Still, what sticks in Goldberg’s craw about the embed program is the way it turns one group of reporters into “official reporters” and another group into “the unapproved,” not unlike the official credentialing that reporters in nearly every Middle East country must endure.
“Somebody should be able to stand outside and find fault other than the people inside,” Goldberg says.
But who? And how?
Scripps Howard’s Copeland holds the press, not the Pentagon, accountable for the journalistic shortcomings in Iraq.
“You don’t want to get the Army in the position of acting as assignment editor,” Copeland says, shuttling embeds and others around to battlefield hot spots. “That was one of the problems in the first Gulf War, they’d decide where we wanted to go.”

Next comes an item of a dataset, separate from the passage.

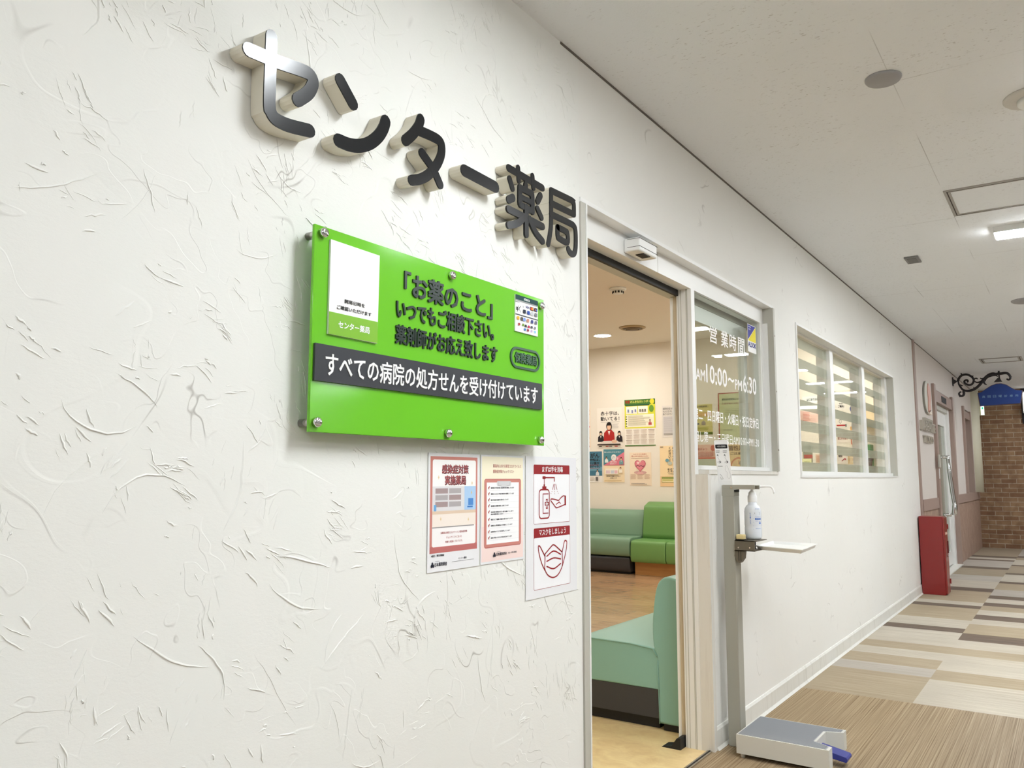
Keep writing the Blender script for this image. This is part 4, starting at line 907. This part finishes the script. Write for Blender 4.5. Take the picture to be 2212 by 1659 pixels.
# ================================================================== inside the pharmacy
t = thing('smoke_detector', 'white smoke detector on the cream pharmacy ceiling seen through the doorway', 'smoke detector', (6.50, 1.95, IZ))
b = MB(); b.lathe([(.075, 0), (.075, -.014), (.06, -.02), (.045, -.022), (.045, -.05), (.035, -.055), (.001, -.055)], (6.50, 1.95, IZ), LAMPB, 28); b.build('body', t)
b = MB()
for q in range(10):
    a = 2*math.pi*q/10; b.box(6.50+.045*math.cos(a)-.006, 6.50+.045*math.cos(a)+.006, 1.95+.045*math.sin(a)-.006, 1.95+.045*math.sin(a)+.006, IZ-.048, IZ-.03, BLACK)
b.build('slots', t)
t = thing('ceiling_vent', 'round dark bronze air vent on the cream pharmacy ceiling', 'vent', (8.33, 2.70, IZ))
BR = mat('bronze_vent', (112, 94, 70), .5)
for nm, prof in (('outer_ring', [(.15, 0), (.15, -.008), (.125, -.02), (.115, -.008), (.115, 0)]), ('middle_ring', [(.10, 0), (.10, -.022), (.08, -.028), (.075, -.01), (.075, 0)]), ('centre_disc', [(.06, 0), (.06, -.03), (.04, -.034), (.001, -.034)])):
    b = MB(); b.lathe(prof, (8.33, 2.70, IZ), BR if nm != 'outer_ring' else mat('tan_vent_ring', (168, 146, 108), .5), 32); b.build(nm, t)
b = MB(); b.lathe([(.12, -.001), (.12, -.004), (.001, -.004)], (8.33, 2.70, IZ), BLACK, 28); b.build('throat', t)
def downlight(x, y, label):
    t = thing('downlight', label, 'ceiling light', (x, y, IZ), 'pharmacy downlights')
    b = MB(); b.lathe([(.115, 0), (.115, -.006), (.098, -.008), (.098, 0)], (x, y, IZ), LAMPB, 28); b.build('trim_ring', t)
    b = MB(); b.lathe([(.097, -.002), (.001, -.0025)], (x, y, IZ), WARM, 12); b.build('lamp', t)
downlight(8.61, 3.23, 'lit round downlight in the cream pharmacy ceiling, beside the bronze vent')
for x, y, wd in ((6.2, 3.4, 'above the middle of the waiting room'), (8.4, .95, 'behind the three-light window'), (5.6, 1.0, 'behind the side light'), (7.0, 1.0, 'added for brightness behind the left pane'), (8.85, .62, 'added for brightness by the cream cupboard'), (8.3, 4.9, 'in the far corner of the waiting room'), (3.2, 1.3, 'just inside the doorway')):  # those by the left pane and the cupboard are added to brighten inside
    downlight(x, y, 'lit round downlight in the pharmacy ceiling '+wd)
# near sofa, seen from its end
t = thing('waiting_sofa', 'mint green vinyl sofa just inside the open doorway, seen from its end', 'sofa', (4.5, .45, 0))
SX0, SX1 = 3.61, 5.35
b = MB(); b.prism([(.285, .05), (.285, .178), (.735, .176), (.735, .05)], lambda u, v, d: (d, u, v), SX0+.004, SX1, V_DARK); b.box(SX0+.03, SX1-.03, .32, .70, 0, .05, BLACK); b.build('plinth', t)
def pillow_prism(b, prof, x0, x1, m, r=.012, n=3):
    cx = sum(p[0] for p in prof)/len(prof); cz = sum(p[1] for p in prof)/len(prof); rings = []
    def ring(x, ins): return [(x, p[0]+(cx-p[0])/max(.001, math.hypot(p[0]-cx, p[1]-cz))*ins, p[1]+(cz-p[1])/max(.001, math.hypot(p[0]-cx, p[1]-cz))*ins) for p in prof]
    for k in range(n+1): a = R(90*k/n); rings.append(ring(x0+r*(1-math.sin(a)), r*(1-math.cos(a))))
    rings = [ring(x0+r*(1-math.cos(R(90*k/n))), r*(1-math.sin(R(90*k/n)))) for k in range(n+1)]
    rings += [ring(x1-r*(1-math.cos(R(90*k/n))), r*(1-math.sin(R(90*k/n)))) for k in range(n, -1, -1)]
    b.grid(rings, m)
b = MB(); pillow_prism(b, smooth([(.30, .178), (.30, .335), (.325, .362), (.45, .372), (.66, .376), (.73, .370), (.752, .345), (.752, .20), (.74, .178), (.5, .177)], 3), SX0, SX1, V_MINT, .010); b.build('seat', t)
b = MB(); prof = smooth([(.302, .03), (.304, .18), (.310, .315), (.330, .372), (.334, .47), (.322, .58), (.304, .655), (.272, .688), (.235, .690), (.200, .672), (.188, .60), (.188, .3), (.190, .03)], 3); pillow_prism(b, prof, SX0-.004, SX1+.004, V_MINT, .010); b.build('backrest', t)
b = MB()
b.tube([(SX0+.004, .752-.0, .352), (SX0-.001, .70, .374), (SX0-.001, .45, .371), (SX0-.001, .335, .360), (SX0-.002, .312, .325)], .0035, V_MINT, 8); b.tube([(SX0-.0045, u, v) for u, v in [(.304, .03), (.305, .10), (.307, .20), (.309, .31)]], .0025, V_MINT, 6); b.build('piping', t)
bx('underside', BLACK, SX0+.01, SX1-.01, .205, .29, .0, .03, parent=t)
# far sofas along the back wall
t = thing('waiting_sofa', 'long sage green sofa with dark base along the back wall of the waiting room', 'sofa', (9.2, 3.8, 0))
def yprism(b, prof, y0, y1, m, r=.012): 
    k = len(b.bm.verts); pillow_prism(b, prof, y0, y1, m, r); b.bm.verts.ensure_lookup_table()
    for v in b.bm.verts[k:]: v.co = Vector((v.co.y, v.co.x, v.co.z))
b = MB(); yprism(b, smooth([(8.97, .215), (8.945, .26), (8.945, .38), (8.985, .43), (9.15, .435), (9.455, .42), (9.455, .215), (9.2, .213)], 3), 3.08, 5.4, V_SAGE); b.build('seat', t)
b = MB(); yprism(b, smooth([(9.28, .41), (9.30, .56), (9.34, .70), (9.40, .735), (9.45, .72), (9.462, .41)], 3), 3.07, 5.4, V_SAGE); b.build('backrest', t)
b = MB(); yprism(b, smooth([(9.02, .025), (8.985, .07), (8.985, .17), (9.02, .205), (9.40, .205), (9.40, .025)], 2), 3.10, 5.3, V_DARK, .02); b.box(9.05, 9.4, 3.12, 5.3, 0, .025, BLACK); b.build('base', t)
t = thing('waiting_bench', 'bright leaf green bench with taller back and wooden base, beside the sage sofa', 'sofa', (9.2, 2.4, 0))
for i, (y0, y1) in enumerate(((2.622, 3.066), (1.9, 2.616))):
    b = MB(); yprism(b, smooth([(8.955, .155), (8.935, .20), (8.94, .36), (8.98, .405), (9.2, .412), (9.455, .40), (9.455, .155), (9.2, .153)], 3), y0, y1, V_GRN, .014); b.build('seat_cushion', t)
b = MB(); yprism(b, smooth([(9.25, .41), (9.265, .60), (9.29, .78), (9.34, .822), (9.46, .82), (9.462, .41)], 3), 1.9, 3.052, V_GRN, .02); b.build('backrest', t)
bx('base', OAK, 9.06, 9.45, 1.92, 3.066, 0, .152, parent=t)
t = thing('door_stopper', 'small black floor hinge bracket at the foot of the door post', 'door stopper', (3.49, .15, 0))
b = MB(); b.prism([(.118, .0), (.205, .0), (.20, .004), (.16, .010), (.135, .045), (.118, .048)], lambda u, v, d: (d, u, v), 3.40, 3.466, BLACK); b.build('bracket', t)

# posters on the back wall (plane x = 9.5); u runs from the left edge of each sheet
PN = [0]
def poster(label, yl, yr, z0, z1, paper=(244, 240, 232)):
    t = thing('poster', label, 'poster', (9.5, (yl+yr)/2, z0), 'posters on the back wall of the waiting room')
    b = MB(); b.box(9.497, 9.4985, yr, yl, z0, z1, mat('poster_paper_%d_%d_%d' % paper, paper, .6)); b.build('sheet', t, False)
    return t, Sheet((9.4965, yl, z0), (0, -1, 0), (-1, 0, 0), .0007), yl-yr, z1-z0
def figure(s, x, y, h, top, hair=(30, 24, 24), skin=(236, 196, 168), arms=True):
    """small printed half figure"""
    s.poly([(x-.30*h, y), (x-.27*h, y+.42*h), (x-.12*h, y+.56*h), (x+.12*h, y+.56*h), (x+.27*h, y+.42*h), (x+.30*h, y)], pm(*top)); s.poly([(x-.06*h, y+.50*h), (x+.06*h, y+.50*h), (x, y+.30*h)], pm(244, 240, 236)); s.poly(ell(x, y+.74*h, .15*h, .20*h, 16), pm(*hair)); s.poly(ell(x, y+.70*h, .105*h, .14*h, 16), pm(*skin)); s.rect(x-.11*h, y+.77*h, x+.11*h, y+.86*h, pm(*hair))
B1 = pm(38, 36, 40)
t, s, W_, H_ = poster('white first-aid poster with a person in a red jacket between two in black jackets', 3.795, 3.432, 1.535, 2.050)
s.text('赤十字は、', .055, .415, .320, .468, B1, .02); s.text('動いてる！', .055, .345, .325, .398, B1, .02, up=False); s.rect(.055, .327, .330, .330, pm(150, 150, 150), up=False)
figure(s, .055, .075, .15, (40, 36, 42)); figure(s, .325, .070, .15, (40, 34, 40)); figure(s, .180, .075, .27, (176, 40, 40))
s.poly([(.02, .045), (.10, .085), (.30, .085), (.345, .045)], pm(226, 216, 210)); s.poly(ell(.255, .075, .04, .022, 16), pm(226, 190, 164)); s.rect(.01, .028, .345, .045, pm(60, 50, 46)); s.lines(.235, .33, (.30, .29, .28, .27, .26, .25), .003, pm(180, 178, 178), .3, 1)
for u, c in ((.03, (40, 40, 40)), (.13, (150, 60, 40)), (.18, (80, 80, 80)), (.26, (160, 30, 30))): s.rect(u, .008, u+.045, .018, pm(*c), up=False)
s.build('print', t)
t, s, W_, H_ = poster('yellow-green health calendar poster with a twelve-month grid, topmost beside the first-aid poster', 3.392, 2.966, 1.545, 2.138)
YG = pm(226, 226, 70); DG = pm(70, 120, 50)
s.rect(0, .225, W_, H_, YG); s.rect(0, .525, W_, H_, DG); s.rect(0, .0, W_, .012, DG, up=False); s.rect(.02, .24, W_-.02, .40, pm(250, 246, 226)); s.rect(.02, .410, .18, .505, pm(250, 248, 238), up=False); s.rect(.19, .410, .325, .505, pm(250, 248, 238), up=False)
s.text('快便', .012, .545, .075, .585, pm(170, 30, 40), .03); s.text('げんきなカレンダー', .085, .548, .36, .580, pm(240, 238, 120), .02, up=False); s.rect(.01, .512, .35, .528, pm(40, 90, 60), up=False)
s.poly(ell(.385, .56, .03, .035, 18), pm(236, 226, 60)); s.poly(ell(.375, .47, .032, .045, 18), pm(110, 160, 60), up=False)
s.lines(.05, .36, [.385-.012*q for q in range(11)], .0032, pm(150, 140, 120), .35, 2)
for q in range(5): s.poly(ell(.025, .375-.03*q, .011, .007, 12), pm(60, 80, 30), up=(q == 0))
figure(s, .355, .262, .075, (190, 90, 90), (80, 40, 30))
for u, v in ((.045, .45), (.10, .44), (.145, .45), (.21, .45), (.245, .45), (.28, .45)): s.rect(u, v-.018, u+.022, v+.018, pm(140, 150, 190) if u < .2 else pm(120, 120, 110), up=False)
for r_ in range(3):
    for c_ in range(4):
        u, v = .018+c_*.103, .160-r_*.065; s.rect(u, v+.042, u+.088, v+.046, pm(130, 100, 80), up=False)
        for q in range(5): s.rect(u+.005, v+.033-q*.0085, u+.080, v+.0355-q*.0085, pm(196, 180, 170), up=False)
s.build('print', t)
t, s, W_, H_ = poster('cream poster with pale pink pictures, cut off by the left door post', 4.19, 3.893, 1.533, 2.114, (246, 232, 214))
for u, v, r_ in ((.27, .33, .012), (.276, .28, .014), (.262, .27, .01)): s.poly(ell(u, v, r_, r_, 14), pm(230, 140, 140), up=False)
s.stroke(ell(.27, .47, .02, .04, 20), .003, pm(220, 180, 150)); s.stroke(rrect(.20, .05, .285, .15, .03), .003, pm(224, 170, 150), up=False); s.rect(.265, .01, .285, .03, pm(170, 90, 60)); s.lines(.05, .24, [.5-.03*q for q in range(14)], .004, pm(200, 180, 160), .3, 4)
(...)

“Critics who don’t like the coverage should put some of the burden on the media and stop trying to blame everything on ‘censorship.’ I don’t think we should expect the Pentagon to do our jobs for us. It’s our responsibility—not the military’s—to figure out how to cover the story,” Copeland writes in e-mail.
A more diligent press would have covered the Iraq war by hiring experienced, Arabic-speaking reporters and translators in greater numbers and assigning more experienced war reporters to follow behind advancing U.S. forces as unilats.
“I’d be willing to talk with other news organizations about sending in our own team of people together but independent of U.S. forces,” says Copeland.